• **To be done**:
Only the lines from the start of the data through the one containing "SC.camera = cam" belong in your answer; return them exactly.

• **Data shown**:
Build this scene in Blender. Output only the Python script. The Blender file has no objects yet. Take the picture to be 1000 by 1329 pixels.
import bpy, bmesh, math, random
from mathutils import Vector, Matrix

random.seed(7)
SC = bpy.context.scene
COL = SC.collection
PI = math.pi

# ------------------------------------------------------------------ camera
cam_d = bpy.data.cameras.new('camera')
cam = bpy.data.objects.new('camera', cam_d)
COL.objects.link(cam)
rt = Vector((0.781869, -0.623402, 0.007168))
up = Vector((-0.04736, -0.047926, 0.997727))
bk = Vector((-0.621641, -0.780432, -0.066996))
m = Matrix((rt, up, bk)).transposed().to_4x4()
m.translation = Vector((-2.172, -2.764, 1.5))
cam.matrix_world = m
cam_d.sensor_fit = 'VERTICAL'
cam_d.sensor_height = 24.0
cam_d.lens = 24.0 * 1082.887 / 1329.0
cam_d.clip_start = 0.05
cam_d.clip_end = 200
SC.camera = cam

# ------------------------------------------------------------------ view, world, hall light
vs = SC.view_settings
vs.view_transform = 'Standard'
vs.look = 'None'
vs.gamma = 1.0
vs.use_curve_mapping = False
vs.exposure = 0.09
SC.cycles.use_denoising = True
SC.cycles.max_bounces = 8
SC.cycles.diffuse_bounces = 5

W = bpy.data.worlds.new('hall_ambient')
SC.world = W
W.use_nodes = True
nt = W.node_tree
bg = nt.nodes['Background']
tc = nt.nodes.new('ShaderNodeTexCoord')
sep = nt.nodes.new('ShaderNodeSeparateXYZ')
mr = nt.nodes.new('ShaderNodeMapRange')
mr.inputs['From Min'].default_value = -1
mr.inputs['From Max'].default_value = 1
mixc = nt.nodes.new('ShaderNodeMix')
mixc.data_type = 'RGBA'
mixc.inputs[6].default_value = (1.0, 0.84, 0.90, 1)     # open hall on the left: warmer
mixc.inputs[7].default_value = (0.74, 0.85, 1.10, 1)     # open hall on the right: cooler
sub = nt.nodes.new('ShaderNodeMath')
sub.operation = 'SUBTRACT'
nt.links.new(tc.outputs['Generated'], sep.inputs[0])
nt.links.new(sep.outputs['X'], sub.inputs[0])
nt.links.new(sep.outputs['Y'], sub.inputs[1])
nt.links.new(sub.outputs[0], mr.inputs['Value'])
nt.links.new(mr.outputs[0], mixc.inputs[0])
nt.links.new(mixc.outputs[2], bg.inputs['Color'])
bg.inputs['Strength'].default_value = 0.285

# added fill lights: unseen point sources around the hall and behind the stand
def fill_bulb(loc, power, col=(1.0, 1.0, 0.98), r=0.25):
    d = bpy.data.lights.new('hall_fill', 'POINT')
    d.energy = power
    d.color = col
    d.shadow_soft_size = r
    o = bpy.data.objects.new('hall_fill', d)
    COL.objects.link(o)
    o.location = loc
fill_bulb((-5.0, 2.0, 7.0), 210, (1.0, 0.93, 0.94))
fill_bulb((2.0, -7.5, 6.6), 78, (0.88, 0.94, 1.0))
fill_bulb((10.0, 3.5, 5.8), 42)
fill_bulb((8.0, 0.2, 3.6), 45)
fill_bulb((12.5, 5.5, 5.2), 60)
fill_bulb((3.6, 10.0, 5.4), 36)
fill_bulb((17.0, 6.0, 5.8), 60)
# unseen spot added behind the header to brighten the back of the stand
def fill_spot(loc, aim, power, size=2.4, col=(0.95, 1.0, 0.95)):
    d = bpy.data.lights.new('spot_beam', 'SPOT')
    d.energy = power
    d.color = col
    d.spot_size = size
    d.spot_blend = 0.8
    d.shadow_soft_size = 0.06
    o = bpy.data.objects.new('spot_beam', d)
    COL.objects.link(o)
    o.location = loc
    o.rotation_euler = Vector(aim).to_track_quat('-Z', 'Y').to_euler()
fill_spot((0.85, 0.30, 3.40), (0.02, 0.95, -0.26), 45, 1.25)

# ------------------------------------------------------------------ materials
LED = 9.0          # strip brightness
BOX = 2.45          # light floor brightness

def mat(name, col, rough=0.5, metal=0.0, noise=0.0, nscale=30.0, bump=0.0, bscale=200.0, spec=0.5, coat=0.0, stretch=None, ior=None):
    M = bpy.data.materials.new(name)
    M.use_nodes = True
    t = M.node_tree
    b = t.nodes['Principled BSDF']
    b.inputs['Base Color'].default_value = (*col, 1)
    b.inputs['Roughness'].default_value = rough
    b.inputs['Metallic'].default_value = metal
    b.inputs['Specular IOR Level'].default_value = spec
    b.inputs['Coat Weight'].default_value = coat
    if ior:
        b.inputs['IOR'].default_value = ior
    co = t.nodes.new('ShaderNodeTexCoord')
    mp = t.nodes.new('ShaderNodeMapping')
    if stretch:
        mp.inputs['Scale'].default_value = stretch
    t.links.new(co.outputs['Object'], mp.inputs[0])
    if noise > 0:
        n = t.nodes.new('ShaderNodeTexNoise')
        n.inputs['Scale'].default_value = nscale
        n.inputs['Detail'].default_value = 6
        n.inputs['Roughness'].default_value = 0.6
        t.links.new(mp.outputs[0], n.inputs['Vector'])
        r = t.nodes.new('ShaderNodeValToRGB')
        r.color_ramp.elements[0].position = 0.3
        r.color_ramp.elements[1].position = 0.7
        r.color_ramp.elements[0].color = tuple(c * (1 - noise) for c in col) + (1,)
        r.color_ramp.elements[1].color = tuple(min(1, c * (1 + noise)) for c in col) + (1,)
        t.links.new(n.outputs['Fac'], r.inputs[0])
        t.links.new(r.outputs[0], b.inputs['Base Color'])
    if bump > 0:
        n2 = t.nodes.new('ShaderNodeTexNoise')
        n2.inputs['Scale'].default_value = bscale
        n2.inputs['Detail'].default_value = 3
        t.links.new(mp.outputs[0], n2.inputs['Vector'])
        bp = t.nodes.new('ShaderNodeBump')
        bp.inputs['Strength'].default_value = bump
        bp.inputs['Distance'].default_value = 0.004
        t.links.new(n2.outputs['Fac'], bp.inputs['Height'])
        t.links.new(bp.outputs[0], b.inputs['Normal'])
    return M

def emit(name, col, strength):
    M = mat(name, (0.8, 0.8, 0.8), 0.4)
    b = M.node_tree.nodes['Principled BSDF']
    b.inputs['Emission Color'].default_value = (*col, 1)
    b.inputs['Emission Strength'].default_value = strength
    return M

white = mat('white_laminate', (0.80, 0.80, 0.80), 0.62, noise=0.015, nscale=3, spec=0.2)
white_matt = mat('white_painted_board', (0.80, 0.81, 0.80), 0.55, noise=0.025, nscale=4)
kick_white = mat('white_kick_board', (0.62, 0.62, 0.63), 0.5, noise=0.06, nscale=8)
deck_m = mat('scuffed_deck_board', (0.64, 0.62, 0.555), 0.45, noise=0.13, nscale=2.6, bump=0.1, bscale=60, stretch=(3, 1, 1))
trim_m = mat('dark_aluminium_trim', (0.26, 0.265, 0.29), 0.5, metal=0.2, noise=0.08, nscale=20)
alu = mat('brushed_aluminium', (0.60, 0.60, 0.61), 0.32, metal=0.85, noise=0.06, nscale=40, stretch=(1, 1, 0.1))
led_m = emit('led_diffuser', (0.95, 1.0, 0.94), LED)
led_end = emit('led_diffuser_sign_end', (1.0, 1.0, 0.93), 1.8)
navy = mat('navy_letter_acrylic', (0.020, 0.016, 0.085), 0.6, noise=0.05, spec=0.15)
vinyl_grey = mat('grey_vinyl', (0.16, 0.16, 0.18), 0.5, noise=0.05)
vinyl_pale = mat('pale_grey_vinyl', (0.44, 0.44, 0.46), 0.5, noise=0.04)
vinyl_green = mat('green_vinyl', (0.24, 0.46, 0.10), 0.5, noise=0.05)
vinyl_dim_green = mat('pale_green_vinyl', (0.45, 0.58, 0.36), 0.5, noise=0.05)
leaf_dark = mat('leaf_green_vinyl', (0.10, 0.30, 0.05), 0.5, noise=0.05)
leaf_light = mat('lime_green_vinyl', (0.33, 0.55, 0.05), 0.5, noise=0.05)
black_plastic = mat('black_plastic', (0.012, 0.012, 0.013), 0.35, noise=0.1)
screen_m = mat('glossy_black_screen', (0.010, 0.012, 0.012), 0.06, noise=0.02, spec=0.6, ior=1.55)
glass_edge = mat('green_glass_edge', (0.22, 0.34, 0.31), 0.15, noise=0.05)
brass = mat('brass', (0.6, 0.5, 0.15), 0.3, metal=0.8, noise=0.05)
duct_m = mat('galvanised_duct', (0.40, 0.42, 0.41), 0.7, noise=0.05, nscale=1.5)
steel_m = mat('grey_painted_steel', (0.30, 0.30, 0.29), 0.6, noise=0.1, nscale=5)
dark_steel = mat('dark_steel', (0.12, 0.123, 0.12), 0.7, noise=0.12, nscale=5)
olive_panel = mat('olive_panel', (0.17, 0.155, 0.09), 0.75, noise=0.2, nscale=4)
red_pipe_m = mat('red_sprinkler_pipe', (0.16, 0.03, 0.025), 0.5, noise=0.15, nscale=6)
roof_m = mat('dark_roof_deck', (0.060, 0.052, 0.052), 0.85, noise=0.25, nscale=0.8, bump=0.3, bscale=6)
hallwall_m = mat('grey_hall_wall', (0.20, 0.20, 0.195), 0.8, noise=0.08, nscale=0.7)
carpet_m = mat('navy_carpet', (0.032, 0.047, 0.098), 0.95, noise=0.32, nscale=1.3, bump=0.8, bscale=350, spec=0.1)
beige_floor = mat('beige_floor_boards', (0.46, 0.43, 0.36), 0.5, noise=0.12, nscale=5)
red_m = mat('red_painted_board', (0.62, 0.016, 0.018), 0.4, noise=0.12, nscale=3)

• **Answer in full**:
Build this scene in Blender. Output only the Python script. The Blender file has no objects yet. Take the picture to be 1000 by 1329 pixels.
import bpy, bmesh, math, random
from mathutils import Vector, Matrix

random.seed(7)
SC = bpy.context.scene
COL = SC.collection
PI = math.pi

# ------------------------------------------------------------------ camera
cam_d = bpy.data.cameras.new('camera')
cam = bpy.data.objects.new('camera', cam_d)
COL.objects.link(cam)
rt = Vector((0.781869, -0.623402, 0.007168))
up = Vector((-0.04736, -0.047926, 0.997727))
bk = Vector((-0.621641, -0.780432, -0.066996))
m = Matrix((rt, up, bk)).transposed().to_4x4()
m.translation = Vector((-2.172, -2.764, 1.5))
cam.matrix_world = m
cam_d.sensor_fit = 'VERTICAL'
cam_d.sensor_height = 24.0
cam_d.lens = 24.0 * 1082.887 / 1329.0
cam_d.clip_start = 0.05
cam_d.clip_end = 200
SC.camera = cam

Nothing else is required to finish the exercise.